学び舎を巣立ち、出会った友や恩師との別れを惜しみつつもこれから進む新たな道に喜びと希望を見出していくのだといった、社会に出ていくほんの少し手前の年代のこの時期ならではの心情をうたった歌を、かつてこれまでに何度か経験した卒業という節目のたびに聞いたり覚えたりした記憶が僕にもある。
惜別と期待のいずれの気持ちに重きを置いたものであっても、それぞれに思い浮かべることができる名曲がいくつかあるけれど、その中で僕にとっての永遠のスタンダード曲を挙げるとしたら、Keola & Kapono Beamerの「Only Good Times」が間違いなくそのうちのひとつに値する。
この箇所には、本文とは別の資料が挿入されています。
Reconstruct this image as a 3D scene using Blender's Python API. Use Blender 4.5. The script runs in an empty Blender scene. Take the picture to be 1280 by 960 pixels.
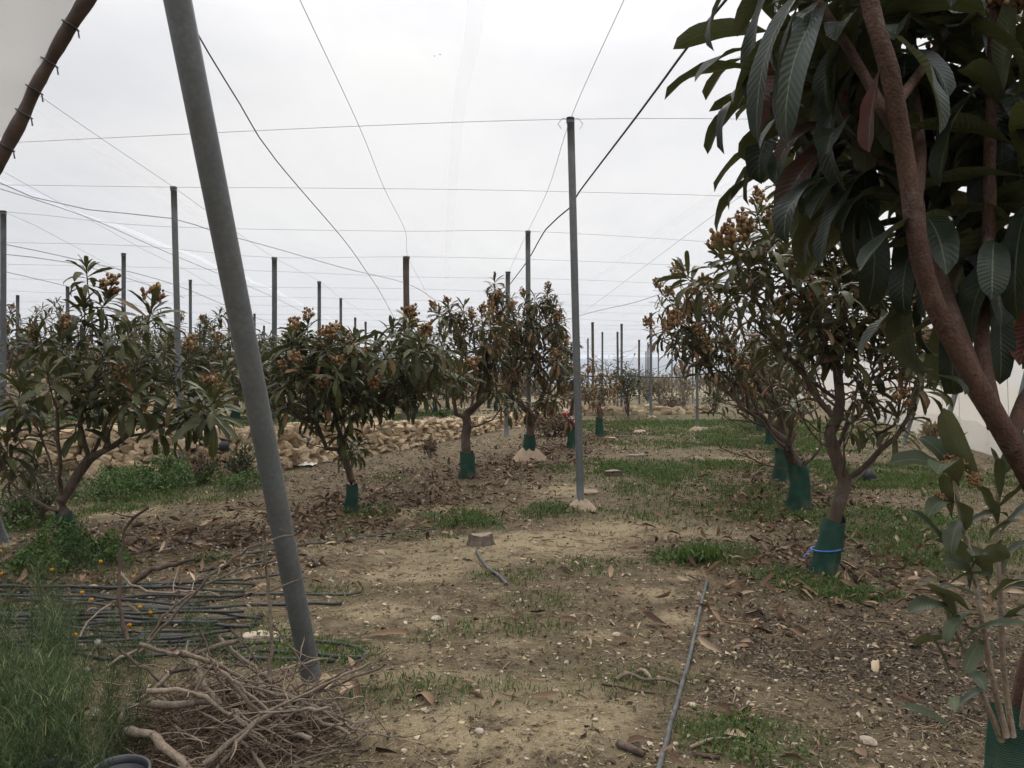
import bpy, math, random
import numpy as np
from mathutils import Vector, Matrix

R = math.radians
PI = math.pi
random.seed(11)
rng = np.random.default_rng(11)
SC = bpy.context.scene
COL = SC.collection

# ------------------------------------------------------------------ camera
CAMZ = 1.6
F = 1044.0                      # focal length in photo pixels (1280 wide)
cam_d = bpy.data.cameras.new('camera')
cam = bpy.data.objects.new('camera', cam_d)
COL.objects.link(cam)
cam.location = (0, 0, CAMZ)
cam.rotation_euler = (R(90), 0, 0)
cam_d.sensor_width = 36
cam_d.lens = F / 1280 * 36
cam_d.clip_start = 0.05
cam_d.clip_end = 20000
SC.camera = cam

# ------------------------------------------------------------------ world, sun, exposure
SUN_EL, SUN_AZ = 40.0, 11.0      # azimuth measured to the right of the view direction
w = bpy.data.worlds.new('World')
SC.world = w
w.use_nodes = True
nt = w.node_tree
bg = nt.nodes['Background']
sky = nt.nodes.new('ShaderNodeTexSky')
sky.sky_type = 'NISHITA'
sky.sun_disc = False
sky.sun_elevation = R(SUN_EL)
sky.sun_rotation = R(SUN_AZ)
tc = nt.nodes.new('ShaderNodeTexCoord')
mp = nt.nodes.new('ShaderNodeMapping')
mp.inputs['Scale'].default_value = (1.0, 1.0, 2.6)
nz = nt.nodes.new('ShaderNodeTexNoise')
nz.inputs['Scale'].default_value = 1.7
nz.inputs['Detail'].default_value = 5
nz.inputs['Roughness'].default_value = 0.5
cr = nt.nodes.new('ShaderNodeValToRGB')
cr.color_ramp.elements[0].position = 0.34
cr.color_ramp.elements[0].color = (0.60, 0.615, 0.70, 1)
cr.color_ramp.elements[1].position = 0.64
cr.color_ramp.elements[1].color = (1.0, 0.985, 0.955, 1)
sdir = Vector((math.sin(R(SUN_AZ)) * math.cos(R(SUN_EL)), math.cos(R(SUN_AZ)) * math.cos(R(SUN_EL)), math.sin(R(SUN_EL))))
dt = nt.nodes.new('ShaderNodeVectorMath'); dt.operation = 'DOT_PRODUCT'
dt.inputs[1].default_value = sdir
mr = nt.nodes.new('ShaderNodeMapRange')
mr.inputs['From Min'].default_value = 0.55
mr.inputs['From Max'].default_value = 1.0
mr.inputs['To Min'].default_value = 7.4
mr.inputs['To Max'].default_value = 11.4
mul = nt.nodes.new('ShaderNodeMix'); mul.data_type = 'RGBA'; mul.blend_type = 'MULTIPLY'
mul.inputs['Factor'].default_value = 1
mix = nt.nodes.new('ShaderNodeMix'); mix.data_type = 'RGBA'
mix.inputs['Factor'].default_value = 0.93
L = nt.links.new
L(tc.outputs['Generated'], mp.inputs['Vector']); L(mp.outputs[0], nz.inputs['Vector'])
L(nz.outputs['Fac'], cr.inputs['Fac'])
L(tc.outputs['Generated'], dt.inputs[0]); L(dt.outputs['Value'], mr.inputs['Value'])
L(cr.outputs['Color'], mul.inputs[6]); L(mr.outputs[0], mul.inputs[7])
# overcast sky: flat low down, zenith out of view boosted to light the ground
sxyz = nt.nodes.new('ShaderNodeSeparateXYZ'); L(tc.outputs['Generated'], sxyz.inputs[0])
mz2 = nt.nodes.new('ShaderNodeMapRange'); mz2.interpolation_type = 'SMOOTHSTEP'
for k_, v_ in (('From Min', 0.30), ('From Max', 0.95), ('To Min', 0.80), ('To Max', 3.8)): mz2.inputs[k_].default_value = v_
L(sxyz.outputs['Z'], mz2.inputs['Value'])
vs = nt.nodes.new('ShaderNodeVectorMath'); vs.operation = 'SCALE'
L(mul.outputs[2], vs.inputs[0]); L(mz2.outputs[0], vs.inputs['Scale'])
L(sky.outputs[0], mix.inputs[6]); L(vs.outputs[0], mix.inputs[7])
L(mix.outputs[2], bg.inputs['Color'])
bg.inputs['Strength'].default_value = 0.122

sun_d = bpy.data.lights.new('sun', 'SUN')
sun_d.energy = 1.5
sun_d.angle = R(22)
sun_d.color = (1, 0.96, 0.9)
sun = bpy.data.objects.new('sun', sun_d)
COL.objects.link(sun)
sun.rotation_euler = sdir.to_track_quat('Z', 'Y').to_euler()
sun.location = (0, 10, 40)

SC.view_settings.view_transform = 'Standard'
SC.view_settings.look = 'None'
SC.view_settings.gamma = 1
SC.view_settings.use_curve_mapping = False
SC.view_settings.exposure = 0.22

# ------------------------------------------------------------------ small helpers
def P(px, py, d):
    return np.array(((px - 640) / F * d, d, CAMZ + (480 - py) / F * d))
def Gp(px, py, z=0.0):
    d = (CAMZ - z) * F / (py - 480)
    return np.array(((px - 640) / F * d, d, z))
NETZ = 5.03
def Zp(px, py, z=NETZ - 0.03):
    d = (z - CAMZ) * F / (480 - py)
    return np.array(((px - 640) / F * d, d, z))

_tab = rng.random((256, 256))
def vnoise(x, y):
    xi = np.floor(x).astype(int); yi = np.floor(y).astype(int)
    fx = x - xi; fy = y - yi
    fx = fx * fx * (3 - 2 * fx); fy = fy * fy * (3 - 2 * fy)
    a = _tab[xi & 255, yi & 255]; b = _tab[(xi + 1) & 255, yi & 255]
    c = _tab[xi & 255, (yi + 1) & 255]; d = _tab[(xi + 1) & 255, (yi + 1) & 255]
    return (a * (1 - fx) + b * fx) * (1 - fy) + (c * (1 - fx) + d * fx) * fy
def fbm(x, y, o=4):
    s = 0; a = 0.5; t = 0
    for k in range(o):
        s = s + a * vnoise(x * 2 ** k + 17.3 * k, y * 2 ** k + 5.1 * k); t += a; a *= 0.5
    return s / t
def sm(a, b, x):
    t = np.clip((x - a) / (b - a), 0, 1)
    return t * t * (3 - 2 * t)

class Acc:
    def __init__(s):
        s.v = []; s.q = []; s.t = []; s.n = 0; s.a = {}
    def add(s, V, Q=None, T=None, **attrs):
        V = np.asarray(V, float).reshape(-1, 3)
        k = len(V)
        for key in set(s.a) | set(attrs):
            if key not in s.a:
                s.a[key] = [np.zeros(s.n)] if s.n else []
            val = attrs.get(key, 0.0)
            s.a[key].append(np.broadcast_to(np.asarray(val, float), (k,)) if np.ndim(val) == 0 else np.asarray(val, float))
        s.v.append(V)
        if Q is not None and len(Q): s.q.append(np.asarray(Q, int).reshape(-1, 4) + s.n)
        if T is not None and len(T): s.t.append(np.asarray(T, int).reshape(-1, 3) + s.n)
        s.n += k
        return s
    def mesh(s, name, mat, smooth=True, origin=(0, 0, 0)):
        V = np.concatenate(s.v) - np.asarray(origin, float)
        Q = np.concatenate(s.q) if s.q else np.zeros((0, 4), int)
        T = np.concatenate(s.t) if s.t else np.zeros((0, 3), int)
        me = bpy.data.meshes.new(name)
        me.vertices.add(len(V)); me.vertices.foreach_set('co', V.astype(np.float32).ravel())
        nl = len(Q) * 4 + len(T) * 3
        me.loops.add(nl)
        me.loops.foreach_set('vertex_index', np.concatenate((Q.ravel(), T.ravel())).astype(np.int32))
        me.polygons.add(len(Q) + len(T))
        st = np.concatenate((np.arange(len(Q)) * 4, len(Q) * 4 + np.arange(len(T)) * 3)).astype(np.int32)
        me.polygons.foreach_set('loop_start', st)
        me.polygons.foreach_set('use_smooth', np.full(len(Q) + len(T), smooth, bool))
        for k, lst in s.a.items():
            at = me.attributes.new(k, 'FLOAT', 'POINT')
            at.data.foreach_set('value', np.concatenate(lst).astype(np.float32))
        me.update(calc_edges=True)
        me.validate()
        if mat: me.materials.append(mat)
        return me
    def obj(s, name, mat, parent=None, smooth=True, origin=None):
        if origin is None:
            origin = parent.location if parent is not None else (0, 0, 0)
        me = s.mesh(name, mat, smooth, origin)
        o = bpy.data.objects.new(name, me)
        COL.objects.link(o)
        if parent is not None: o.parent = parent
        else: o.location = origin
        return o

def tag(o, label, cat, group=None, kind=None):
    if label: o['label'] = label
    if cat: o['category'] = cat
    if group: o['group'] = group
    if kind: o['kind'] = kind
    return o
def thing(name, label, cat, loc, group=None):
    o = bpy.data.objects.new(name, None)
    COL.objects.link(o)
    o.empty_display_size = 0.2
    o.location = tuple(float(c) for c in loc)
    return tag(o, label, cat, group)
def copy_tree(o, parent=None):
    c = o.copy(); COL.objects.link(c)
    c.parent = parent
    for ch in list(o.children): copy_tree(ch, c)
    return c

def resample(pts, step):
    pts = np.asarray(pts, float)
    n = len(pts)
    if n < 3:
        k = max(1, int(np.linalg.norm(pts[-1] - pts[0]) / step))
        return np.linspace(pts[0], pts[-1], k + 1)
    out = []
    for i in range(n - 1):                       # catmull-rom
        p0 = pts[max(i - 1, 0)]; p1 = pts[i]; p2 = pts[i + 1]; p3 = pts[min(i + 2, n - 1)]
        k = max(1, int(np.linalg.norm(p2 - p1) / step))
        t = np.linspace(0, 1, k, endpoint=False)[:, None]
        out.append(0.5 * (2 * p1 + (p2 - p0) * t + (2 * p0 - 5 * p1 + 4 * p2 - p3) * t ** 2 + (-p0 + 3 * p1 - 3 * p2 + p3) * t ** 3))
    out.append(pts[-1:])
    return np.concatenate(out)

def tube(acc, pts, rad, ns=6, cap=True, rough=0.0, **attrs):
    pts = np.asarray(pts, float); n = len(pts)
    rad = np.broadcast_to(np.asarray(rad, float), (n,))
    T = np.gradient(pts, axis=0)
    T /= np.linalg.norm(T, axis=1)[:, None] + 1e-9
    ref = np.array((0.0, 0.0, 1.0)) if abs(T[:, 2]).mean() < 0.8 else np.array((0.0, 1.0, 0.0))
    S = np.cross(T, ref); S /= np.linalg.norm(S, axis=1)[:, None] + 1e-9
    U = np.cross(S, T)
    a = np.arange(ns) / ns * 2 * PI
    rr = rad[:, None] * (1 + (rng.random((n, ns)) - 0.5) * rough)
    V = pts[:, None, :] + rr[..., None] * (np.cos(a)[None, :, None] * S[:, None, :] + np.sin(a)[None, :, None] * U[:, None, :])
    i, j = np.meshgrid(np.arange(n - 1), np.arange(ns), indexing='ij')
    j2 = (j + 1) % ns
    Q = np.stack((i * ns + j, (i + 1) * ns + j, (i + 1) * ns + j2, i * ns + j2), -1).reshape(-1, 4)[:, ::-1]
    V = V.reshape(-1, 3); Tt = None
    if cap:
        V = np.concatenate((V, pts[:1], pts[-1:]))
        c0 = n * ns; c1 = c0 + 1
        jj = np.arange(ns); j2 = (jj + 1) % ns
        Tt = np.concatenate((np.stack((np.full(ns, c0), j2, jj), -1), np.stack((np.full(ns, c1), (n - 1) * ns + jj, (n - 1) * ns + j2), -1)))
        Tt = Tt[:, ::-1]
    acc.add(V, Q, Tt, **attrs)

def lathe(acc, prof, ns=20, M=None, **attrs):
    prof = np.asarray(prof, float); n = len(prof)
    a = np.arange(ns) / ns * 2 * PI
    V = np.stack((prof[:, :1] * np.cos(a), prof[:, :1] * np.sin(a), np.repeat(prof[:, 1:], ns, 1)), -1).reshape(-1, 3)
    i, j = np.meshgrid(np.arange(n - 1), np.arange(ns), indexing='ij'); j2 = (j + 1) % ns
    Q = np.stack((i * ns + j, i * ns + j2, (i + 1) * ns + j2, (i + 1) * ns + j), -1).reshape(-1, 4)
    if M is not None:
        M = np.array(M); V = V @ M[:3, :3].T + M[:3, 3]
    acc.add(V, Q, **attrs)

def ico(sub=1):
    import bmesh
    bm = bmesh.new(); bmesh.ops.create_icosphere(bm, subdivisions=sub, radius=1)
    V = np.array([v.co[:] for v in bm.verts]); T = np.array([[v.index for v in f.verts] for f in bm.faces])
    bm.free(); return V, T
ICO1 = ico(1); ICO2 = ico(2); ICO3 = ico(3)
def rock(acc, c, size, base=ICO2, rough=0.25, flat=1.0, boxy=0.0, **attrs):
    V, T = base; V = V.copy()
    if boxy:
        m = np.abs(V).max(1)[:, None]; V = V * (1 - boxy) + (V / m) * boxy * 0.85
    for k in range(5):                       # clip with random planes: faceted stone
        d = rng.normal(size=3); d /= np.linalg.norm(d)
        h = V @ d; lim = 0.62 + 0.3 * rng.random()
        V = V - np.clip(h - lim, 0, None)[:, None] * d
    V = V * (1 + (rng.random(len(V))[:, None] - 0.5) * rough * 0.4)
    V = V * np.asarray(size) * np.array((1, 1, flat))
    a = rng.random() * 2 * PI; ca, sa = math.cos(a), math.sin(a)
    if not boxy: V = V @ np.array(((ca, -sa, 0), (sa, ca, 0), (0, 0, 1))).T
    acc.add(V + np.asarray(c), None, T, **attrs)

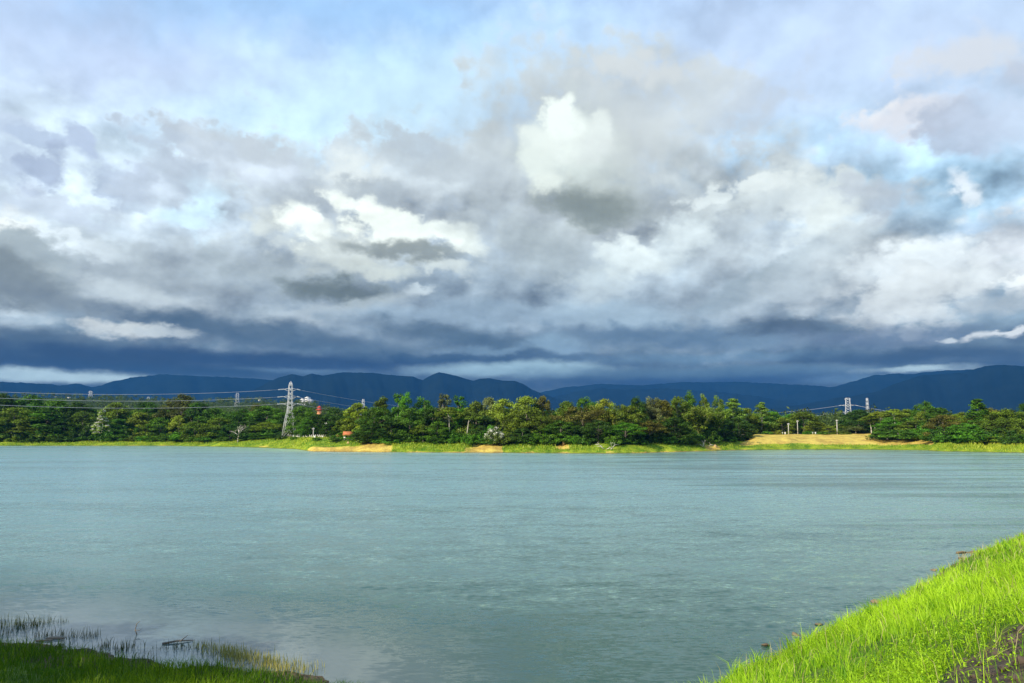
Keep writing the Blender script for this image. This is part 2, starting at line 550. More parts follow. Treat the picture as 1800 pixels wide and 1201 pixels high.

彼らを代表する1978年のアルバム「Honolulu City Lights」に収録され、ハワイで高校時代を過ごし卒業したかつての年代には馴染みが深いこの曲を僕が初めて聴いたのは、1980年代前半の頃だ。
当時聞いた深夜のFM波の番組の小さなセグメントの中で紹介され、流れていたと記憶している。
無邪気な若い頃に心通わせた友と過ごした時間に後悔はなにひとつなく、楽しいことだけだったという過去に向かっての追憶と、人生はままならないことばかりで人の気持ちは時間とともに移ろうものだけれど、思いを共にする人にめぐり逢い自分で決めた行き先に向かって進んで行くならば、そこにも後悔はなにひとつなく楽しいことばかりなのだという未来に向けた希望を、穏やかなスラックキーギターの旋律に乗せて歌うコンテンポラリーハワイアンの美しいハーモニーは、一度聴いて忘れ難く僕の記憶に深く留まった。
タイトルと歌い手の名前をうっかり聞き逃してしまった僕がこの曲に再び巡り会ったのは、その数年後に見た映画「Big Wednesday」の中だった。
1960年代初期から70年代前半にかけてのアメリカ西海岸におけるサーフカルチャー全盛期にいた若者たちが否応無く社会の中に巻き込まれ大人へと成長していく時間の流れを四つの季節になぞらえ、時代とともに社会のありかたや人の考えは変わってしまっても旧い友との信頼は海や風と同じように昔のまま変わらずに在りつづけるのだとうったえる不朽の名作のエンディングテーマとして、これ以外にはあり得ないほどに見事に調和していた。
社会に出る前の時期に経験した歳月の節目というものを意識しなくなってしまってから、気がつけばもうずいぶんと長い月日が経った。
忙しそうな振りをしながら垂れ流すように歳月を浪費することを、もっともらしい理由をつけて正当化しているような毎日だけど、実はその毎日の連続が、僕らが人生と呼んでいるそのものなのだ。
大きな慣性が働く目の前の現実とうまく折り合いをつけながら、もう一度、節目の大切さを思い返してみよう。
オトナになってから聞く卒業を題材にした歌は、あの頃よりもはるかに心に染みてくる。
“Only Good Times”はこちらから視聴できます。
(mele.comのサンプル版mp3ファイルにリンクします)
私も先日、卒業式に出かけるであろう袴姿の学生さんを見たときに
懐かしい気持ちになりました。私も卒業式に歌った歌を思い出して
なんだか胸がキュンとしましたよ:)
春は、また新たなスタートの季節ですね。私も新人の頃に抱いていた希望とか不安とかをまた思い出しつつ、頑張ろう~!と思いました。Mahalo!
yoko-kalaunuさん、こんにちわ。
昨日までの最上級生が、きょうからはまた新入りとして一から始める。
4月というのは気持ちを切り替えるいい節目ですね。